Syrie James‘ The Lost Memoirs of Jane Austen is a fantastic addition to all things Jane. The novel invents the discovery of Jane Austen’s memoirs in an attic chest and spins a artistic web that intertwines the beauty of Austen’s novels with historical truths and imagined fictions.

***Spoiler Alert***

The memoir is discovered in an old seaman’s chest, which has been bricked up into a wall–perhaps by Jane’s sister Cassandra. Many of the facts we know about Jane’s life are peppered throughout the book, but the crux of the novel for me was the way in which James easily winds in bits of Austen’s novel, Sense and Sensibility.

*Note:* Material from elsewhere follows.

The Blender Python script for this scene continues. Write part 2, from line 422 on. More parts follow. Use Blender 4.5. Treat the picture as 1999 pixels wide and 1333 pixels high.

Like Elinor, Jane falls in love with a gentleman who matches her wit and humor–Mr. Frederick Ashford. Ashford is a man of great fortune who is taken with Jane almost instantly. And we wondered why Jane could write such romantic novels without having experienced love or passion. This fiction sheds light on a possible reason why Jane succumbed to spinsterhood, or should I say chose to remain a single woman.

Ashford is not only resembles Edward Ferrars, but he also bears some of the similar burdens of Mr. Fitzwilliam Darcy in Pride & Prejudice, though not in personality, but in familial burdens that come with wealth.

Tragically, Jane does not get the happy endings her readers so desire or that she provides to her readers without a second thought. However, she does get the passion, love, and kisses she deserves for her brilliance, her humor, her love of life, and her devotion.

***End Spoiler Alert***

I don’t say this often, but this is one of those books that must go into the pile that I will read again and again in the coming years. Perhaps after re-reading various Austen novels and following supplemental novels with her characters as seen through the eyes of contemporary authors, like Mr. Darcy’s Diary by Amanda Grange.

After the fiasco that was The Jane Austen Book Club, I was a bit tentative about picking up another contemporary book about Austen and her characters, but James does a beautiful job weaving together elements of fact, fiction, and imagination, which made this reader believe in the truth of her fiction.